01 August 2010

Top Thoughts


After going to Melbourne & Bendigo for work, then Darwin & Litchfield & Kakadu for school holidays, I felt like there was a lot I could blog about, but so much that I spent way too much time thinking about what to write. At the same time, I spent several weeks fighting off the whooping cough and the horrible effects of megadosing myself with antibiotics (my first antibiotics since 1991), so I also wasn't in much shape to compose anything readable. Now I feel like it's probably too late to go back in time and describe everything we did, but suffice to say, we loved Litchfield & Kakadu and definitely want to see more of the Top End.

Gunlom Falls (top), Kakadu

The top of Gunlom Falls was probably the most picturesque of all the gorgeous swimming holes and waterfalls that we visited – I would include it on anybody's "must-do" list for the Top End. There were a whole series of approximately rectangular basins cascading down to the lip of the waterfall, all quite generous in size.
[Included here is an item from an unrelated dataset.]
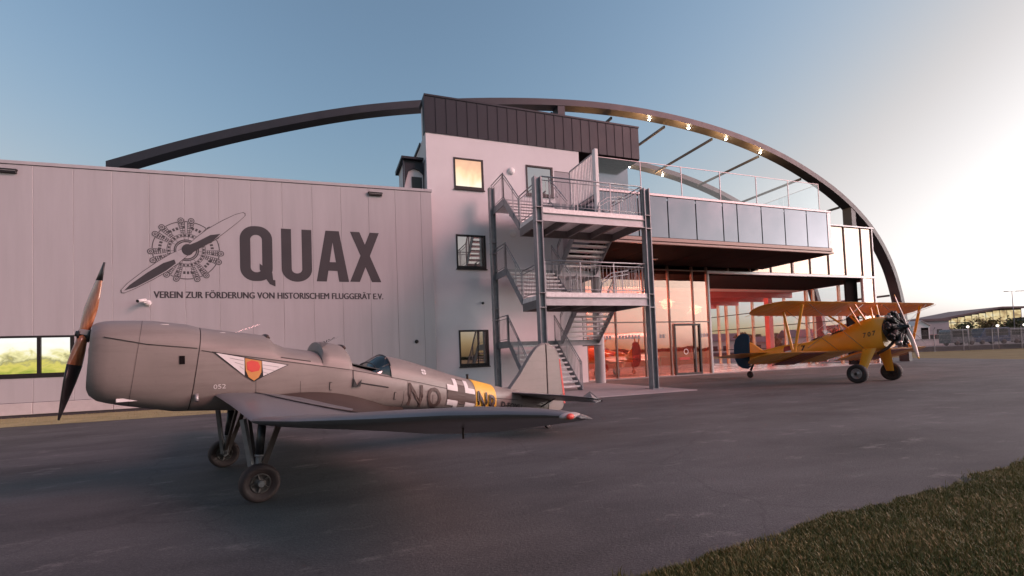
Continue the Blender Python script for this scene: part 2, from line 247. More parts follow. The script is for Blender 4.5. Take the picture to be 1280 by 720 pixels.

Above them were a series of rounded pools, fed by a carved miniature gorge. The water was clear green over a sandy bed; I felt like I was swimming in glass. The top is reached by a 2km ascent from the campsite. We also swam in the plunge pool, which was the only time we went past a "swim at your own risk" crocodile warning sign. (Everyone was swimming, so it seemed pretty safe.) Someone camping near us offered us the use of their pool noodles, which helped us to swim all the way across the pool to the base of the waterfall with Anya and Callum in tow.

Yellow Water Cruise - crocodile basking

Our cruise of Yellow Water ("Ngurrungurrudja") at sunset was also a great experience. It was the only time we actually saw any live crocodiles, despite a myriad of "swim at your own risk" signs throughout the parks. I read that the estuarine crocodiles ("ginga") have largely displaced the freshwater crocodiles ("madjarrki") in Kakadu, which is why there are so many warnings now. The estuarine crocodiles (also known colloquially as "salties") are larger and more aggressive, whereas the freshwater crocodiles are shy and tend to leave people alone.

I wish we'd had time to see Butterfly Gorge, whose walls are apparently home to countless butterflies; The Lost City, a spot which our rented 4WDs were not allowed to go; Jim Jim Falls, which we missed in favour of Nourlangie Rock; and all the other waterfalls and rock pools we missed. We did go to Florence Falls, Tjaynera Falls, Buley Rockhole and Howard Springs, which is a pretty long list considering our limited time. I am glad we went to Nourlangie Rock, where we got to see an ancient rock shelter (possibly 40,000 years old), lots of rock art, and a beautiful view of an escarpment.

Nourlangie Rock - rock art

We came home already thinking about our next camping holiday. Anya and Callum adjusted to the camping and 4 wheel driving life quite readily, so that's one obstacle cleared. Anya did ask me mid-week, "Can we go home now?" but it turned out the reason was, "I want to use a computer." Now we just have to pick a time and place, and go.